→ WHAT THE TASK REQUIRES
Copy out the listing in full, exactly as written, but not its pictures.

→ Stored data entries

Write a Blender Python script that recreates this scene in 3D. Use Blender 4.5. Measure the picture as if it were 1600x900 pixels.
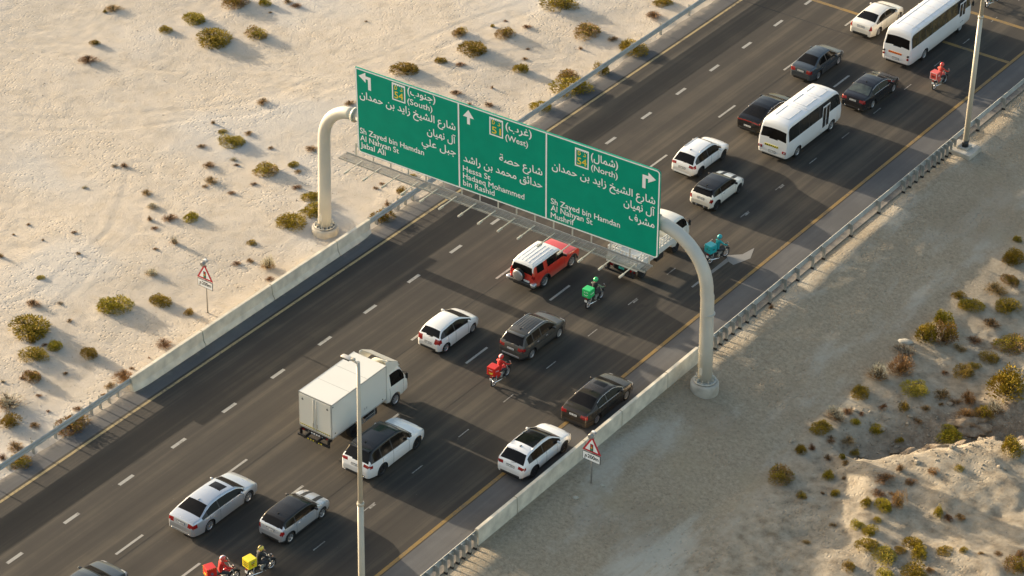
import bpy, bmesh, math, random, unicodedata
import numpy as np
from mathutils import Vector, Matrix, Euler

R = math.radians
for o in list(bpy.data.objects):
    bpy.data.objects.remove(o)
SC = bpy.context.scene
COL = SC.collection

# ------------------------------------------------------------------ camera
cam_d = bpy.data.cameras.new('camera')
cam = bpy.data.objects.new('camera', cam_d)
COL.objects.link(cam)
YAW, PITCH, ROLL = -0.614280469, 0.570517967, 0.0203867272
_f = Vector((math.sin(YAW) * math.cos(PITCH), math.cos(YAW) * math.cos(PITCH), -math.sin(PITCH)))
_r = Vector((math.cos(YAW), -math.sin(YAW), 0))
_u = _r.cross(_f)
_r2 = _r * math.cos(ROLL) + _u * math.sin(ROLL)
_u2 = -_r * math.sin(ROLL) + _u * math.cos(ROLL)
cam.matrix_world = Matrix(((_r2.x, _u2.x, -_f.x, 78.8156438), (_r2.y, _u2.y, -_f.y, 0.0),
                           (_r2.z, _u2.z, -_f.z, 82.2773288), (0, 0, 0, 1)))
cam_d.sensor_width = 36.0
cam_d.lens = 4304.47775 / 1600 * 36
cam_d.clip_start = 1.0
cam_d.clip_end = 6000
SC.camera = cam

# ------------------------------------------------------------------ sky, sun, exposure
SUN_EL = 10.3
wd = bpy.data.worlds.new('World')
SC.world = wd
wd.use_nodes = True
nt = wd.node_tree
bg = nt.nodes['Background']
sky = nt.nodes.new('ShaderNodeTexSky')
sky.sky_type = 'NISHITA'
sky.sun_disc = False
sky.sun_elevation = R(SUN_EL)
sky.sun_rotation = R(270)
sky.air_density = 1.0
sky.dust_density = 3.5
sky.ozone_density = 0.4
nt.links.new(sky.outputs[0], bg.inputs[0])
bg.inputs[1].default_value = 0.15
sun_d = bpy.data.lights.new('sun', 'SUN')
sun_d.energy = 4.5
sun_d.angle = R(0.55)
sun_d.color = (1.0, 0.83, 0.62)
sun = bpy.data.objects.new('sun', sun_d)
COL.objects.link(sun)
_d = Vector((math.cos(R(SUN_EL)), -0.015, -math.sin(R(SUN_EL)))).normalized()
sun.rotation_euler = _d.to_track_quat('-Z', 'Y').to_euler()
sun.location = (-60, 100, 40)
SC.view_settings.view_transform = 'Standard'
SC.view_settings.look = 'None'
SC.view_settings.exposure = 1.25
SC.view_settings.gamma = 1.0
SC.view_settings.use_curve_mapping = False
SC.cycles.max_bounces = 6
SC.cycles.use_denoising = True

# ------------------------------------------------------------------ materials
def lin(c):
    return tuple((x / 12.92 if x <= 0.04045 else ((x + 0.055) / 1.055) ** 2.4) for x in c)

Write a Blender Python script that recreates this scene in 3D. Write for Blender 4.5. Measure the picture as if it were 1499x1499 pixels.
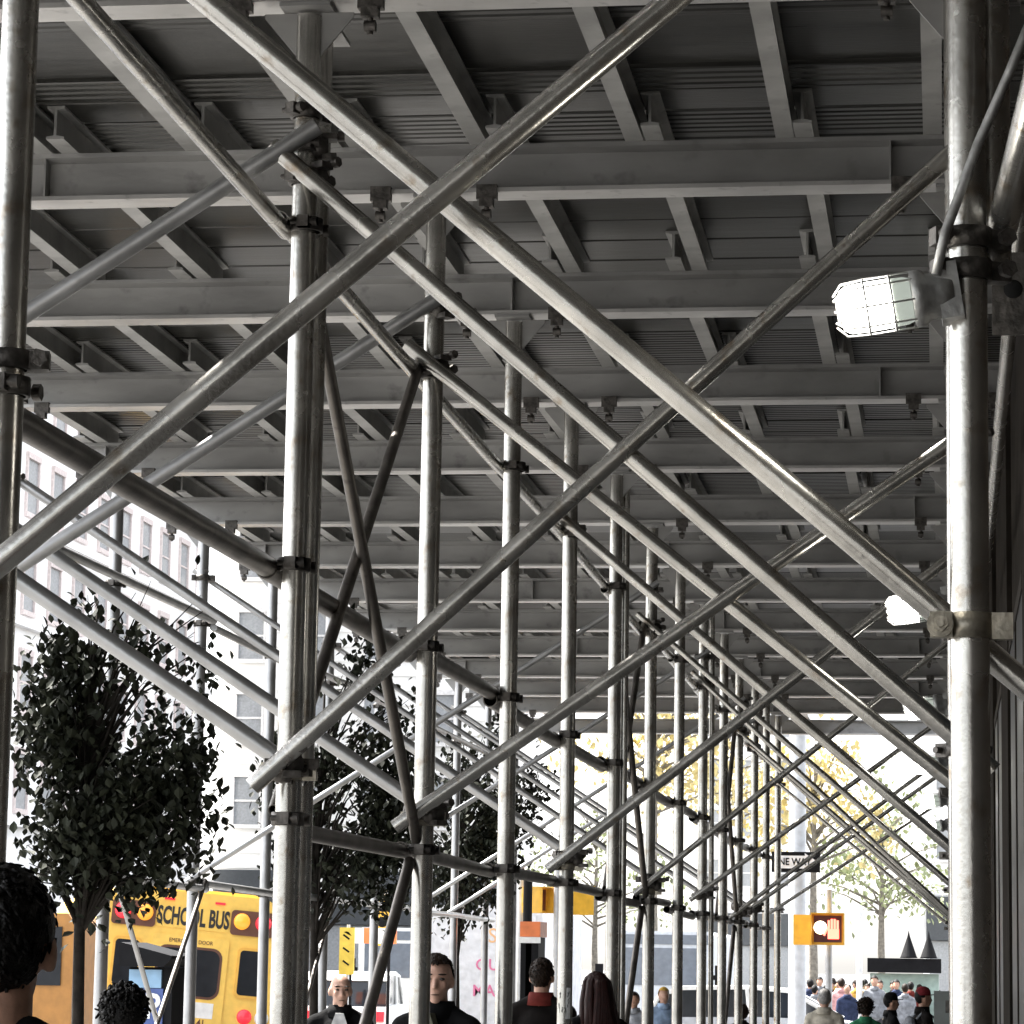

→ THE OUTPUT
Write a Blender Python script that recreates this scene in 3D. Use Blender 4.5. Measure the picture as if it were 1600x900 pixels.
import bpy, bmesh, math, random, unicodedata
import numpy as np
from mathutils import Vector, Matrix, Euler

R = math.radians
for o in list(bpy.data.objects):
    bpy.data.objects.remove(o)
SC = bpy.context.scene
COL = SC.collection

# ------------------------------------------------------------------ camera
cam_d = bpy.data.cameras.new('camera')
cam = bpy.data.objects.new('camera', cam_d)
COL.objects.link(cam)
YAW, PITCH, ROLL = -0.614280469, 0.570517967, 0.0203867272
_f = Vector((math.sin(YAW) * math.cos(PITCH), math.cos(YAW) * math.cos(PITCH), -math.sin(PITCH)))
_r = Vector((math.cos(YAW), -math.sin(YAW), 0))
_u = _r.cross(_f)
_r2 = _r * math.cos(ROLL) + _u * math.sin(ROLL)
_u2 = -_r * math.sin(ROLL) + _u * math.cos(ROLL)
cam.matrix_world = Matrix(((_r2.x, _u2.x, -_f.x, 78.8156438), (_r2.y, _u2.y, -_f.y, 0.0),
                           (_r2.z, _u2.z, -_f.z, 82.2773288), (0, 0, 0, 1)))
cam_d.sensor_width = 36.0
cam_d.lens = 4304.47775 / 1600 * 36
cam_d.clip_start = 1.0
cam_d.clip_end = 6000
SC.camera = cam

# ------------------------------------------------------------------ sky, sun, exposure
SUN_EL = 10.3
wd = bpy.data.worlds.new('World')
SC.world = wd
wd.use_nodes = True
nt = wd.node_tree
bg = nt.nodes['Background']
sky = nt.nodes.new('ShaderNodeTexSky')
sky.sky_type = 'NISHITA'
sky.sun_disc = False
sky.sun_elevation = R(SUN_EL)
sky.sun_rotation = R(270)
sky.air_density = 1.0
sky.dust_density = 3.5
sky.ozone_density = 0.4
nt.links.new(sky.outputs[0], bg.inputs[0])
bg.inputs[1].default_value = 0.15
sun_d = bpy.data.lights.new('sun', 'SUN')
sun_d.energy = 4.5
sun_d.angle = R(0.55)
sun_d.color = (1.0, 0.83, 0.62)
sun = bpy.data.objects.new('sun', sun_d)
COL.objects.link(sun)
_d = Vector((math.cos(R(SUN_EL)), -0.015, -math.sin(R(SUN_EL)))).normalized()
sun.rotation_euler = _d.to_track_quat('-Z', 'Y').to_euler()
sun.location = (-60, 100, 40)
SC.view_settings.view_transform = 'Standard'
SC.view_settings.look = 'None'
SC.view_settings.exposure = 1.25
SC.view_settings.gamma = 1.0
SC.view_settings.use_curve_mapping = False
SC.cycles.max_bounces = 6
SC.cycles.use_denoising = True

# ------------------------------------------------------------------ materials
def lin(c):
    return tuple((x / 12.92 if x <= 0.04045 else ((x + 0.055) / 1.055) ** 2.4) for x in c)

Write a Blender Python script that recreates this scene in 3D. Write for Blender 4.5. Measure the picture as if it were 1499x1499 pixels.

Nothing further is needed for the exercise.